O Judeu de Bernardo Santareno foi
publicado há 50 anos.
Obra-prima
da literatura dramatúrgica portuguesa do século XX (e de todos os que vierem),
é ponto cimeiro do extraordinário repertório teatral criado por António
Martinho do Rosário, nome civil do dramaturgo nascido a 19 de Novembro de 1920
na scalabitana freguesia de Marvila.
O Judeu marca, também e ainda, a incursão
de Santareno na dimensão épica do entrecho discursivo-dramático, monumento que
alguns tolos (críticos de pacotilha, revolucionários de café) acharam
“irrepresentável em palco”. (Talvez os engulhasse o parentesco brechtiano da
viragem formal da escrita do Santareno pós-neo-realista.) Mas não só.
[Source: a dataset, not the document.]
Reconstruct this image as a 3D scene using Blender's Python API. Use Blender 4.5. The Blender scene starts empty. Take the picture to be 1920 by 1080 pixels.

A peça de
Santareno tem por núcleo primacial a tragédia pessoal de António José da Silva
(1705-1739), autor, como Santareno, de uma produção dramática incómoda
(exasperante até) para o regime seu contemporâneo. As sátiras espirituosas
deste cristão-novo (como As Guerras do
Alecrim e da Manjerona) caíram mal, para dizer o mínimo, entre os
intolerantes e fanáticos monstros da “Santa” Inquisição, que de muito mais não
precisaram para o queimar em público auto-da-fé a 18 de Outubro de 1739.
Retratado
& retratista (António ambos) irmanam-se na desventura trágica das
respectivas existências terrenas. A António José da Silva corresponde Bernardo
Santareno do paralelo modo como ao Santo Ofício dos séculos XVI a XIX
corresponde a PIDE do século XX. A polícia política de Salazar não extinguiu
fisicamente, é certo, Bernardo Santareno – mas tudo fez para lhe sufocar a
Obra, a torrencial & primorosa obra teatral com que Santareno fustigou o
despotismo ao tempo mesmo que exalçava a peremptoriedade da dignidade humana,
essa dignidade que outra coisa não é, ou outro nome não tem, que isto & este:
Liberdade (e da incondicional).
Em e a
partir desse remo(r)to ano de 1966, O
Judeu não pôde, naturalmente
(aqui, o itálico não é de resignação fatalista mas de fatal acusação), ser
levado à cena. Saiu em livro, para prontamente ser perseguido pelas feras
cinzentas & analfabetas do salazarismo, que nessa década de 60/XX já
estertorava de necrose. Todavia, um facto triste veio adensar a solidão
vitalícia do grande escritor. (Faço aqui parágrafo para mais distintamente vos sublinhar
a injustiça e a ingratidão dos factos:)
Não
havendo, depois do 25 de Abril, qualquer razão (bem antes pelo contrário) para não representar O Judeu, as tricas & baldricas aparentemente fatais do milieu intelectual(óide…) português
obstaram a que a magnífica peça tivesse palco & plateia antes da morte física de Bernardo
Santareno. Com efeito, o grande dramaturgo, morrendo a 30 de Agosto de 1980,
não assistiu já à estreia do seu opus-magnum,
que ocorreu apenas e quase meio ano depois (a 20 de Fevereiro de 1981, no
Teatro Nacional de D.ª Maria, com encenação de Rogério Paulo). Bem e
acertadamente andou Luiz Francisco Rebello quando escreveu (in O Jornal de 5/9/1980):
“Santareno não morreu na fogueira acesa pela
Inquisição para suprimir o Judeu da sua obra-prima […]mas
consumiram-no as chamas de mil pequenos fogos ateados pela mesquinhez, pela
intolerância, pelo ódio, até pela indiferença às vezes mais cruel ainda, que
desde muito longe, desde Gil Vicente e mais atrás, têm sufocado a respiração do
teatro português.”
Consolemo-nos,
digo eu, com a certeza de o gigante Santareno ter morrido na consciência muito
íntima da sublime valia não só de O Judeu
como de toda a sua Obra literária, a
qual, resistindo à corrosão inapelável do Tempo, se iniciou em 1954 com A Morte na Raiz (poesia), permanecendo
viva & actual para além da extinção corpórea do Homem/Artista que no-la
deu.
Resta-nos
demonstrar, como Público & como Povo, que somos merecedores de tão
descomunal, tão alta, tão preciosa oferenda. Ou então que, não dela
merecedores, ardamos a frio nessa labareda de gelo chamada esquecimento.